Les modalités de notre régulation doivent également évoluer : par exemple, le régulateur supervisera désormais les mécanismes mis en place par les acteurs eux-mêmes, à l'image de ce qui se pratique aujourd'hui dans la sphère bancaire, comme le suggère le récent rapport de la professeure Marie-Anne Frison-Roche consacré à l'apport du droit de la compliance à la gouvernance d'internet.
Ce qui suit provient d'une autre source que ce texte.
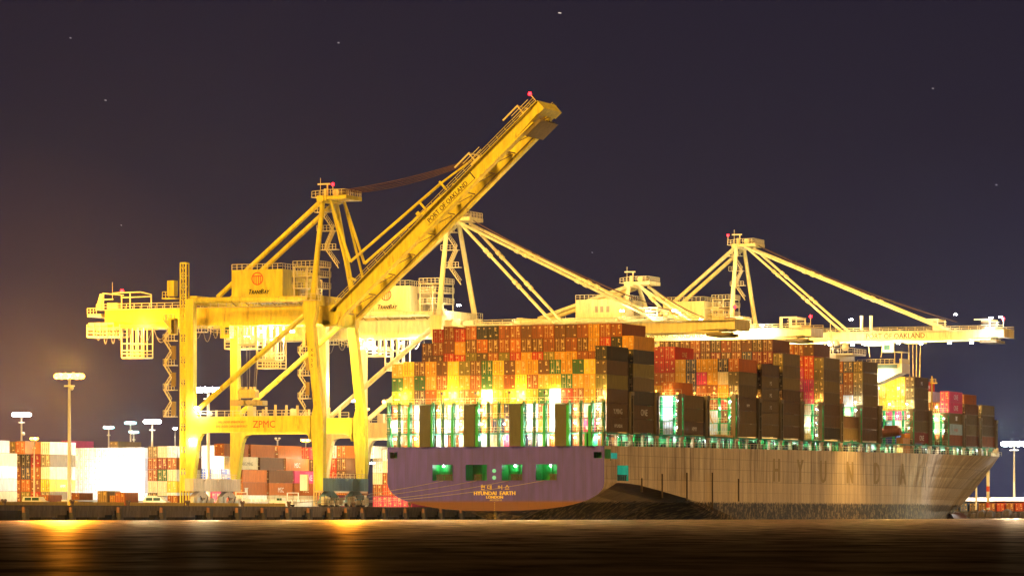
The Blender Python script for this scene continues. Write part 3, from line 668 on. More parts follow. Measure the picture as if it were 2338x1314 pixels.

Après la loi de décembre 2018 relative à la lutte contre la manipulation de l'information et la proposition de loi actuellement débattue au Parlement et visant à lutter contre les contenus haineux sur internet, le futur projet de loi relatif à l'audiovisuel va constituer une étape structurante pour le CSA. Pour la première fois depuis 1986, nous allons revisiter l'ensemble de notre régulation. Devraient notamment y figurer : la transposition de la directive sur les services de médias audiovisuels (SMA) qui fait entrer les plateformes de partage vidéo dans le champ de la régulation ; de nouvelles modalités de nomination des dirigeants des entreprises de l'audiovisuel public ; le rapprochement du CSA et de la Haute Autorité pour la diffusion des oeuvres et la protection des droits sur internet (Hadopi) ; le renforcement de notre collaboration avec l'Autorité de régulation des communications et des postes (Arcep) ainsi qu'avec la Commission nationale de l'informatique et des libertés (CNIL).